Кто ищет фемписьмо — везде его найдет. Вот книга Екатерины Манойло (в дальнейшем — Катерины) «Отец смотрит на запад». Достаточно собрать в один текст имя-фамилию автора и название романа, чтобы найти «фем-намерение, наклонение, дискурс». Для меня, когда я читатель, а не тематические ориентированный аналитик, не имеет значения: феминно, эфемерно, глубинно. Если это честно. Когда — честно? Когда бьют героиню, а больно мне.
Писать о травме, насилии, боли — легко и модно: под наркозом незнания. Обезболенный текст может быть кровавым, физиологичным до синяков и аплодисментов за ужасную правду.
Еще легче вообще не писать об унижении и расчеловечивании. Тогда не нужно оживлять личный травмирующий опыт или подвергать себя пытке эмпатии.
Собственно, Катерина не выбирала между «легко» и «легче». Она рассказала честную сказку, которую лучше читать при дневном свете. Сказка страшная, как все знакомые с детства сказки. Мы к ним привыкли, поэтому думаем о том, какой Мальчик-с-Пальчик сообразительный, а не о том, как жестоки родители, отправившие детей в лес. Не все помнят: мама с папой сделали это дважды. Порадовались, когда дети вернулись живыми, купили мяса на неожиданно свалившиеся деньги. А потом мясо кончилось, и мальчики снова оказались в лесу. Жестокость, свойственная фольклору, мифу — миру, не знающему рефлексий и сентиментальности.
В сказке Катерины есть Мальчик-спаситель. Маратик — брат главной героини, особенный ребенок. Он почти сразу нелюбим матерью. И почти сразу мертв. Его особенный голос узнается живыми. Голос возникает из пустоты, из сгустка чьей-то лжи, — голос дитя-призрака, вещающего правду. Он не за добро, не за зло. Он за правду (жестокую, не толерантную: «Никто не просил Мадину раздвигать ноги перед Дагиром, а она раздвинула»). Он помогает хорошим и мешает злым. Голосок заманивает в Смерть и спасает от нее с одинаковой настойчивостью. Люди не рискуют дразнить его теперь, а живого Маратика дразнили.
Героиня Катя (Улбосын — по местной традиции так называли девочек, родившихся вместо мальчиков, а поэтому сразу, от рождения виноватых) — она действительно героиня.
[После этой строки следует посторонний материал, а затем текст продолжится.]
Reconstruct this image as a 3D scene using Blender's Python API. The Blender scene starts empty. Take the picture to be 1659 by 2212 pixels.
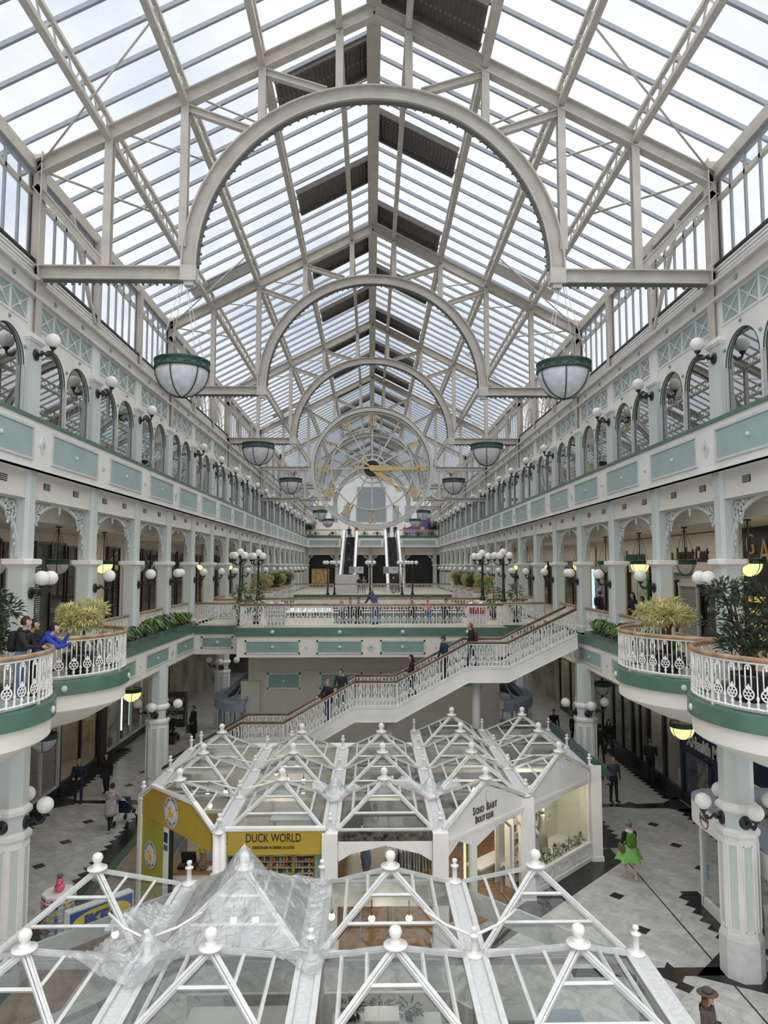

Ее действиями руководят высшие силы или те, кто с ними не боится связываться. Вот, например, Катина тетка Аманбеке умела гадать на абрикосовых косточках. Она и сообщила Кате о смерти отца. Героиня Катя (Федра, Электра, Эвридика) бросилась туда, где страшно, где живые и мертвые не могут поделить квартиру, деньги, землю, детей. Туда бросилась, откуда родом. Откуда сбежала к Иисусу ее мать. Где погиб под взглядом Иисуса ее братик. Где должна была и Катя погибнуть, если бы голосок не приказал измученной девушке Айнагуль спасти ее. Где убил убийцу ее мертвый отец, Серикбай.
Кто добро? Тот, кто жалеет и любит, кто страдает, но имеет силы бороться. Дальняя родственница Кати Айнагуль — добро. Ее маленький сынок — добро и свет. Ирина, бабушка Кати, — добро и мудрость.
Зло — кто? Кто имел возможность выбрать сторону, силу. И выбрал. Аманбеке, тетка Кати — зло. Она знала, что может обидеть и убить. И выбрала это «что». Ее убийца сын Тулин — злой, но не зло. У него не было этого выбора. Добра он не видел и не пробовал. Просто бездушная игрушка зла. Убивал и осквернял, играя. Тем страшнее его смерть в склепе. Боги, подшучивая, показали ему его смерть.
Но кто эти боги? Кто — Самое зло?..
Аманбеке — низший ранг, «мелкий бес». Катерина не называет имени Самого зла. Она заставляет читателя мысленно перебрать карточки с именами всех героев. Неужели, как в настоящей сказке, оно побеждено, но не проговорено? Имени у него нет, но автор знает место Зла.
Зло там, куда человек смотрит со страхом или ненавистью. Это может быть север-юг-запад-восток. Или Центр. Но чаще всего Зло там, куда мы не хотим смотреть. Куда не хотим возвращаться — думая, что уже ничего не исправить…
Очерк, автофикшн — разве в это поверишь? В сказку — страшную, незавершенную — верим. Мы все в плену у Катерины.